25. Use repetition, especially of phrases at the beginning (anaphora) or end (epistrophe) of sentences, to direct our attention and create emphasis.

26. Create a memorable phrase that summarizes the point of view, something that may be repeated.

V. Voice

27. Use the voice itself to establish your credibility and to gain your audience's sympathy. 

28. Use the tone, pacing, and inflections of your voice—rather than script—to indicate your posture, or the change of your posture, toward the subject: e.g., reverence, affection, sarcasm, awe, suspicion, enthusiasm, etc.

29. Match the sound of the narrator's voice (inflection, tone, rate) with the meaning of the words being spoken.

30. Vary the rate of delivery to indicate emphasis—faster for less important, contextualizing information, slower for critical turns of the argument or reflection.

31. Use tone, pacing, inflection and especially the juxtaposition of sound (music or sound beds) and speech to create drama and emphasis—e.g., fade down to silence a sound bed just as a dramatic point is made.

VI. Sound

32. Use music, sound effects, or sound beds to establish setting or mood, make transitions, create cohesion, and to indicate the posture, or changing posture, toward the essay's subject.

33. Use music, sound effects or sound beds as a way of establishing metaphor or metonymy (e.g., associate appropriate music or sound with aspects of your research or inquiry).

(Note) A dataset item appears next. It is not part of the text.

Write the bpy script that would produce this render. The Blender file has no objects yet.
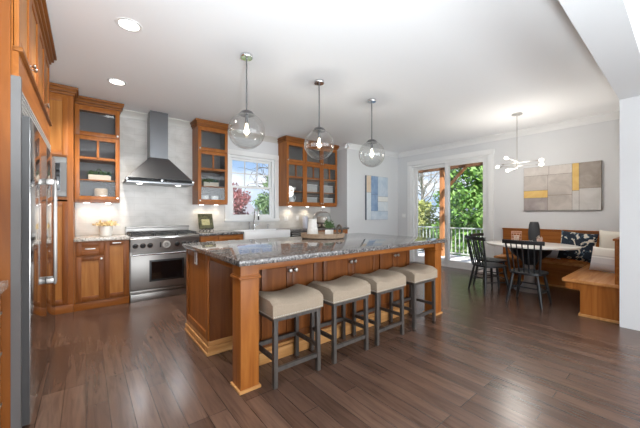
import bpy, bmesh, math, random
from mathutils import Vector, Matrix
random.seed(7)
PI = math.pi
S = bpy.context.scene
COL = S.collection

# ------------------------------------------------------------------ camera
cam_d = bpy.data.cameras.new('camera'); cam = bpy.data.objects.new('camera', cam_d); COL.objects.link(cam)
cam.location = (0, 0, 1.25)
cam.rotation_euler = (PI/2, 0, -math.atan2(234, 294))
cam_d.sensor_width = 36; cam_d.lens = 294/640*36; cam_d.shift_y = -0.0011
cam_d.clip_start = 0.02; cam_d.clip_end = 300
S.camera = cam

# ------------------------------------------------------------------ exposure
S.view_settings.view_transform = 'Standard'
try: S.view_settings.look = 'None'
except Exception: pass
S.view_settings.gamma = 1; S.view_settings.use_curve_mapping = False
S.view_settings.exposure = 0.18
S.cycles.use_denoising = True
S.cycles.max_bounces = 10; S.cycles.transparent_max_bounces = 16
S.cycles.caustics_reflective = False; S.cycles.caustics_refractive = False

# ------------------------------------------------------------------ world: blue sky with soft clouds
W = bpy.data.worlds.new('sky'); S.world = W; W.use_nodes = True
nt = W.node_tree; nt.nodes.clear()
def wn(t): return nt.nodes.new(t)
out = wn('ShaderNodeOutputWorld'); bg = wn('ShaderNodeBackground'); tc = wn('ShaderNodeTexCoord')
sep = wn('ShaderNodeSeparateXYZ'); rmp = wn('ShaderNodeValToRGB'); nz = wn('ShaderNodeTexNoise'); cr = wn('ShaderNodeValToRGB')
mp = wn('ShaderNodeMapping'); mx = wn('ShaderNodeMix'); mx.data_type = 'RGBA'
nt.links.new(tc.outputs['Generated'], sep.inputs[0]); nt.links.new(sep.outputs['Z'], rmp.inputs[0])
rmp.color_ramp.elements[0].position = 0.0; rmp.color_ramp.elements[0].color = (.48, .68, .93, 1)
rmp.color_ramp.elements[1].position = 0.55; rmp.color_ramp.elements[1].color = (.16, .36, .80, 1)
nt.links.new(tc.outputs['Generated'], mp.inputs[0]); mp.inputs['Scale'].default_value = (3, 3, 7)
nt.links.new(mp.outputs[0], nz.inputs['Vector']); nz.inputs['Scale'].default_value = 1.4; nz.inputs['Detail'].default_value = 6
nt.links.new(nz.outputs['Fac'], cr.inputs[0])
cr.color_ramp.elements[0].position = .45; cr.color_ramp.elements[0].color = (0, 0, 0, 1)
cr.color_ramp.elements[1].position = .64; cr.color_ramp.elements[1].color = (1, 1, 1, 1)
nt.links.new(cr.outputs[0], mx.inputs[0]); nt.links.new(rmp.outputs[0], mx.inputs[6]); mx.inputs[7].default_value = (1.15, 1.17, 1.22, 1)
nt.links.new(mx.outputs[2], bg.inputs[0]); bg.inputs[1].default_value = 1.0
nt.links.new(bg.outputs[0], out.inputs[0])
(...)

Use sound to convey the meaning of a section or specific scene or reflection.

34. Use pauses or a sudden silence behind the narrator's voice to create emphasis (i.e., the "spotlight effect" that Ira Glass describes).

VIII. Other

35. Use tropes and figures such as metaphor, metonymy, personification, hyperbole, analogy, direct address, and the rhetorical question for their specific effects.  These tropes can be especially effective in oratory if used sparingly but pointedly.

36. Use concrete, sensory (sight, sound, taste, smell, feel) details and vivid imagery.

37. To provide a sense of unity, close the essay with something that recalls the opening.